◆ SUPPLIED DATA:
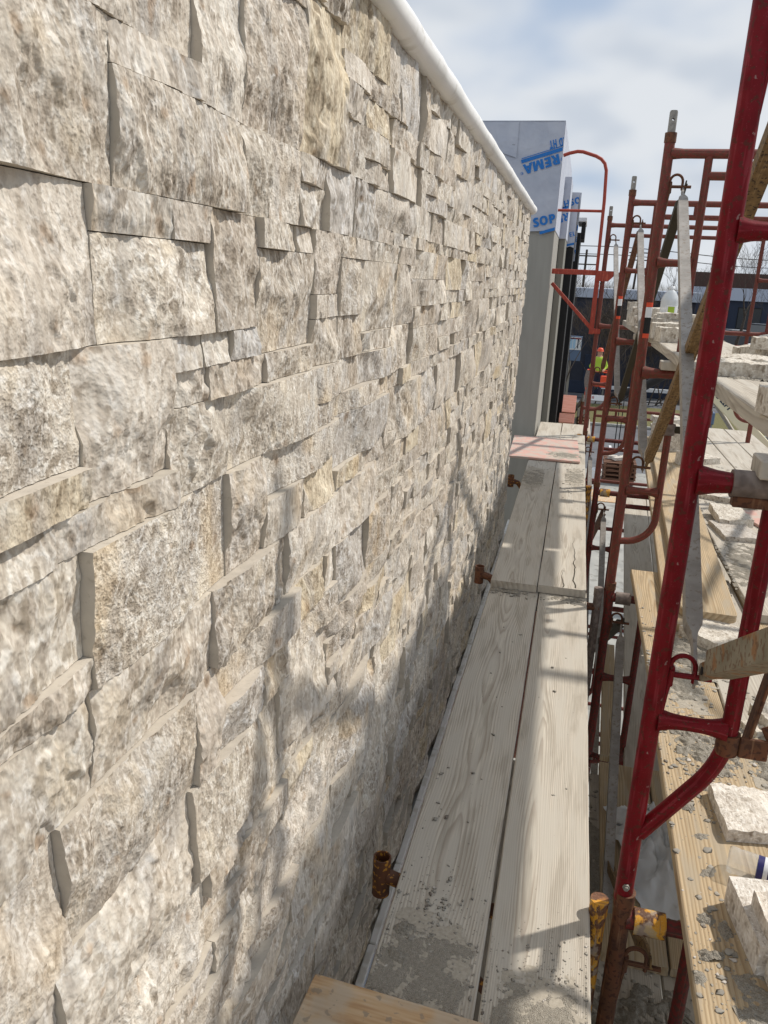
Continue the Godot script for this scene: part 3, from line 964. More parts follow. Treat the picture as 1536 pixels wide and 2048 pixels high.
func make_frame(label: String, at: Vector3, paint_mat: Material, straight: bool) -> Node3D:
	var f := thing("tube_scaffold", label, "scaffold", at, 0.0, "welded scaffold frames")
	var W := 1.524
	for side in [0, 1]:
		var x0: float = W * side
		var d := 1.0 if side == 0 else -1.0
		var s := Shape.new()
		s.tube([Vector3(x0, 0, 0), Vector3(x0, 0.7, 0), Vector3(x0, 1.4, 0), Vector3(x0, 2.02, 0)], 0.0215, 20)
		var post := obj("post", s, paint_mat, f)
		s = Shape.new()
		s.tube([Vector3(x0, 2.012, 0), Vector3(x0, 2.05, 0)], 0.0245, 20)
		obj("collar", s, M.grime if straight else M.brown, post)
		s = pin_shape()
		for i in s.v.size(): s.v[i].x += x0
		obj("coupling_pin", s, M.steel, post)
		# the inner tube: down from the rail, then bent in to the post
		var xi := x0 + d * 0.165
		var path := [Vector3(xi, 1.97, 0), Vector3(xi, 1.5, 0), Vector3(xi, 1.0, 0)]
		if straight:
			path += [Vector3(xi, 0.52, 0)]
			var n := 8
			for k in n + 1:
				var t := k / float(n)
				var p := Vector3(xi, 0.50, 0).lerp(Vector3(xi, 0.41, 0), t).lerp(Vector3(xi, 0.41, 0).lerp(Vector3(xi - d * 0.055, 0.335, 0), t), t)
				path.append(p)
			path.append(Vector3(x0 + d * 0.012, 0.19, 0))
		else:
			path += arc(Vector3(xi - d * 0.13, 0.37, 0), Vector3(d * 0.13, 0, 0), Vector3(0, -0.13, 0), 0.0, PI / 2.0, 10)
			path.append(Vector3(x0 + d * 0.01, 0.236, 0))
		s = Shape.new()
		s.tube(path, 0.0185 if straight else 0.0165, 18)
		obj("inner_post", s, paint_mat, f)
		for y in [1.53, 0.495]:
			s = Shape.new()
			var ps := []
			var rs := []
			for k in 11:
				var t := k / 10.0
				ps.append(Vector3(lerpf(x0 + d * 0.012, xi - d * 0.008, t), y, 0))
				rs.append(0.0165 + 0.012 * pow(absf(t - 0.5) * 2.0, 3.0))
			s.tube(ps, rs, 14)
			obj("tie", s, paint_mat, f)
		for y in [1.84, 0.61]:
			s = Shape.new()
			var b := Vector3(x0 + d * 0.018, y, 0)
			s.tube([b, b + Vector3(d * 0.092, 0, 0)], 0.0065, 10)
			s.tube([b + Vector3(d * 0.004, 0.012, 0)] + arc(b + Vector3(d * 0.03, 0.02, 0), Vector3(-d * 0.026, 0, 0), Vector3(0, 0.028, 0), 0.0, PI, 10) + [b + Vector3(d * 0.056, -0.014, 0)], 0.0055, 8)
			s.tube([b + Vector3(d * 0.008, 0.012, 0.004), b + Vector3(d * 0.002, -0.05, 0.006), b + Vector3(-d * 0.002, -0.115, 0.008)], [0.007, 0.0055, 0.0045], 8)
			s.box(Vector3(0.012, 0.05, 0.016), Transform3D(Basis(), b + Vector3(d * 0.008, -0.004, 0)), 0.003)
			obj("brace_lock", s, paint_mat if straight else M.brown, f)
	var s := Shape.new()
	s.tube([Vector3(0.01, 1.97, 0), Vector3(0.06, 1.97, 0), Vector3(0.76, 1.97, 0), Vector3(W - 0.06, 1.97, 0), Vector3(W - 0.01, 1.97, 0)], [0.024, 0.0195, 0.0195, 0.0195, 0.024], 16)
	obj("top_rail", s, paint_mat, f)
	s = Shape.new()
	s.tube([Vector3(0.17, 1.884, 0), Vector3(0.76, 1.884, 0), Vector3(W - 0.17, 1.884, 0)], 0.0175, 14)
	obj("upper_rail", s, paint_mat, f)
	s = Shape.new()
	s.tube([Vector3(0.42, 1.884, 0), Vector3(0.42, 1.97, 0)], 0.014, 12)
	obj("rail_stub", s, paint_mat, f)
	s = Shape.new()
	s.tube([Vector3(0.012, 1.05, 0), Vector3(0.05, 1.05, 0), Vector3(0.09, 1.05, 0), Vector3(W - 0.09, 1.05, 0), Vector3(W - 0.05, 1.05, 0), Vector3(W - 0.012, 1.05, 0)], [0.033, 0.0245, 0.0205, 0.0205, 0.0245, 0.033], 16)
	obj("deck_rail", s, paint_mat, f)
	return f


var last_brace := ""


# a cross brace: an angle bar with flattened ends
func brace(label: String, a: Vector3, b: Vector3, material: Material, group := "cross braces between the frames", wide := 0.038, twist := true) -> void:
	var length := a.distance_to(b)
	var d := (b - a).normalized()
	var sx := (Vector3.RIGHT - d * d.x).normalized()
	var sy := d.cross(sx)
	if sy.z < 0.0: sy = -sy
	var s := Shape.new()
	var t := 0.004
	var rings := []
	var flat := [[-0.015, 0.6, 0.0], [0.0, 0.75, 0.0], [0.045, 0.78, 0.0], [0.10, 1.0, 0.9], [0.14, 1.0, 1.0], [length - 0.14, 1.0, 1.0], [length - 0.10, 1.0, 0.9], [length - 0.045, 0.78, 0.0], [length, 0.75, 0.0], [length + 0.015, 0.6, 0.0]]
	var turned := [[-0.016, 0.2, 0.55], [0.0, 0.2, 0.75], [0.10, 0.22, 0.8], [0.125, 0.4, 0.85], [0.15, 0.92, 0.95], [0.17, 1.0, 1.0], [length - 0.11, 1.0, 1.0], [length - 0.095, 0.92, 0.95], [length - 0.075, 0.4, 0.85], [length - 0.06, 0.22, 0.8], [length, 0.2, 0.75], [length + 0.016, 0.2, 0.55]]
	for st in (turned if twist else flat):
		var w1: float = wide * st[1]
		var w2: float = maxf(wide * st[2], t)
		var o := a + d * (st[0] as float)
		var ring := []
		for q in [[-0.5, 0.0], [0.5, 0.0], [0.5, 1.0], [-0.5 + minf(t / w1, 0.9), 1.0], [-0.5 + minf(t / w1, 0.9), 2.0], [-0.5, 2.0]]:
			var depth: float = 0.0 if q[1] == 0.0 else (t if q[1] == 1.0 else w2)
			ring.append(o + sx * (q[0] * w1) - sy * depth)
		rings.append(ring)
	for i in rings.size() - 1:
		for k in 6:
			var k2 := (k + 1) % 6
			var e: Vector3 = (rings[i][k2] - rings[i][k]) as Vector3
			var outn := e.cross(d) * -1.0
			var first := s.v.size()
			s.face([rings[i][k], rings[i + 1][k], rings[i + 1][k2], rings[i][k2]], outn)
			for m in 4:
				s.uv[first + m] = Vector2((s.v[first + m] - a).dot(sx + sy), (s.v[first + m] - a).dot(d))
	s.face(rings[0], -d)
	s.face(rings[-1], d)
	for i in s.v.size(): s.v[i] -= a
	var o := obj("cross_brace", s, material, null, a)
	last_brace = o.name
	tag(o, label, "brace", group)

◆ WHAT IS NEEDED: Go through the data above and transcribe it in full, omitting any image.

◆ EXERCISE ANSWER:
Continue the Godot script for this scene: part 3, from line 964. More parts follow. Treat the picture as 1536 pixels wide and 2048 pixels high.
func make_frame(label: String, at: Vector3, paint_mat: Material, straight: bool) -> Node3D:
	var f := thing("tube_scaffold", label, "scaffold", at, 0.0, "welded scaffold frames")
	var W := 1.524
	for side in [0, 1]:
		var x0: float = W * side
		var d := 1.0 if side == 0 else -1.0
		var s := Shape.new()
		s.tube([Vector3(x0, 0, 0), Vector3(x0, 0.7, 0), Vector3(x0, 1.4, 0), Vector3(x0, 2.02, 0)], 0.0215, 20)
		var post := obj("post", s, paint_mat, f)
		s = Shape.new()
		s.tube([Vector3(x0, 2.012, 0), Vector3(x0, 2.05, 0)], 0.0245, 20)
		obj("collar", s, M.grime if straight else M.brown, post)
		s = pin_shape()
		for i in s.v.size(): s.v[i].x += x0
		obj("coupling_pin", s, M.steel, post)
		# the inner tube: down from the rail, then bent in to the post
		var xi := x0 + d * 0.165
		var path := [Vector3(xi, 1.97, 0), Vector3(xi, 1.5, 0), Vector3(xi, 1.0, 0)]
		if straight:
			path += [Vector3(xi, 0.52, 0)]
			var n := 8
			for k in n + 1:
				var t := k / float(n)
				var p := Vector3(xi, 0.50, 0).lerp(Vector3(xi, 0.41, 0), t).lerp(Vector3(xi, 0.41, 0).lerp(Vector3(xi - d * 0.055, 0.335, 0), t), t)
				path.append(p)
			path.append(Vector3(x0 + d * 0.012, 0.19, 0))
		else:
			path += arc(Vector3(xi - d * 0.13, 0.37, 0), Vector3(d * 0.13, 0, 0), Vector3(0, -0.13, 0), 0.0, PI / 2.0, 10)
			path.append(Vector3(x0 + d * 0.01, 0.236, 0))
		s = Shape.new()
		s.tube(path, 0.0185 if straight else 0.0165, 18)
		obj("inner_post", s, paint_mat, f)
		for y in [1.53, 0.495]:
			s = Shape.new()
			var ps := []
			var rs := []
			for k in 11:
				var t := k / 10.0
				ps.append(Vector3(lerpf(x0 + d * 0.012, xi - d * 0.008, t), y, 0))
				rs.append(0.0165 + 0.012 * pow(absf(t - 0.5) * 2.0, 3.0))
			s.tube(ps, rs, 14)
			obj("tie", s, paint_mat, f)
		for y in [1.84, 0.61]:
			s = Shape.new()
			var b := Vector3(x0 + d * 0.018, y, 0)
			s.tube([b, b + Vector3(d * 0.092, 0, 0)], 0.0065, 10)
			s.tube([b + Vector3(d * 0.004, 0.012, 0)] + arc(b + Vector3(d * 0.03, 0.02, 0), Vector3(-d * 0.026, 0, 0), Vector3(0, 0.028, 0), 0.0, PI, 10) + [b + Vector3(d * 0.056, -0.014, 0)], 0.0055, 8)
			s.tube([b + Vector3(d * 0.008, 0.012, 0.004), b + Vector3(d * 0.002, -0.05, 0.006), b + Vector3(-d * 0.002, -0.115, 0.008)], [0.007, 0.0055, 0.0045], 8)
			s.box(Vector3(0.012, 0.05, 0.016), Transform3D(Basis(), b + Vector3(d * 0.008, -0.004, 0)), 0.003)
			obj("brace_lock", s, paint_mat if straight else M.brown, f)
	var s := Shape.new()
	s.tube([Vector3(0.01, 1.97, 0), Vector3(0.06, 1.97, 0), Vector3(0.76, 1.97, 0), Vector3(W - 0.06, 1.97, 0), Vector3(W - 0.01, 1.97, 0)], [0.024, 0.0195, 0.0195, 0.0195, 0.024], 16)
	obj("top_rail", s, paint_mat, f)
	s = Shape.new()
	s.tube([Vector3(0.17, 1.884, 0), Vector3(0.76, 1.884, 0), Vector3(W - 0.17, 1.884, 0)], 0.0175, 14)
	obj("upper_rail", s, paint_mat, f)
	s = Shape.new()
	s.tube([Vector3(0.42, 1.884, 0), Vector3(0.42, 1.97, 0)], 0.014, 12)
	obj("rail_stub", s, paint_mat, f)
	s = Shape.new()
	s.tube([Vector3(0.012, 1.05, 0), Vector3(0.05, 1.05, 0), Vector3(0.09, 1.05, 0), Vector3(W - 0.09, 1.05, 0), Vector3(W - 0.05, 1.05, 0), Vector3(W - 0.012, 1.05, 0)], [0.033, 0.0245, 0.0205, 0.0205, 0.0245, 0.033], 16)
	obj("deck_rail", s, paint_mat, f)
	return f


var last_brace := ""


# a cross brace: an angle bar with flattened ends
func brace(label: String, a: Vector3, b: Vector3, material: Material, group := "cross braces between the frames", wide := 0.038, twist := true) -> void:
	var length := a.distance_to(b)
	var d := (b - a).normalized()
	var sx := (Vector3.RIGHT - d * d.x).normalized()
	var sy := d.cross(sx)
	if sy.z < 0.0: sy = -sy
	var s := Shape.new()
	var t := 0.004
	var rings := []
	var flat := [[-0.015, 0.6, 0.0], [0.0, 0.75, 0.0], [0.045, 0.78, 0.0], [0.10, 1.0, 0.9], [0.14, 1.0, 1.0], [length - 0.14, 1.0, 1.0], [length - 0.10, 1.0, 0.9], [length - 0.045, 0.78, 0.0], [length, 0.75, 0.0], [length + 0.015, 0.6, 0.0]]
	var turned := [[-0.016, 0.2, 0.55], [0.0, 0.2, 0.75], [0.10, 0.22, 0.8], [0.125, 0.4, 0.85], [0.15, 0.92, 0.95], [0.17, 1.0, 1.0], [length - 0.11, 1.0, 1.0], [length - 0.095, 0.92, 0.95], [length - 0.075, 0.4, 0.85], [length - 0.06, 0.22, 0.8], [length, 0.2, 0.75], [length + 0.016, 0.2, 0.55]]
	for st in (turned if twist else flat):
		var w1: float = wide * st[1]
		var w2: float = maxf(wide * st[2], t)
		var o := a + d * (st[0] as float)
		var ring := []
		for q in [[-0.5, 0.0], [0.5, 0.0], [0.5, 1.0], [-0.5 + minf(t / w1, 0.9), 1.0], [-0.5 + minf(t / w1, 0.9), 2.0], [-0.5, 2.0]]:
			var depth: float = 0.0 if q[1] == 0.0 else (t if q[1] == 1.0 else w2)
			ring.append(o + sx * (q[0] * w1) - sy * depth)
		rings.append(ring)
	for i in rings.size() - 1:
		for k in 6:
			var k2 := (k + 1) % 6
			var e: Vector3 = (rings[i][k2] - rings[i][k]) as Vector3
			var outn := e.cross(d) * -1.0
			var first := s.v.size()
			s.face([rings[i][k], rings[i + 1][k], rings[i + 1][k2], rings[i][k2]], outn)
			for m in 4:
				s.uv[first + m] = Vector2((s.v[first + m] - a).dot(sx + sy), (s.v[first + m] - a).dot(d))
	s.face(rings[0], -d)
	s.face(rings[-1], d)
	for i in s.v.size(): s.v[i] -= a
	var o := obj("cross_brace", s, material, null, a)
	last_brace = o.name
	tag(o, label, "brace", group)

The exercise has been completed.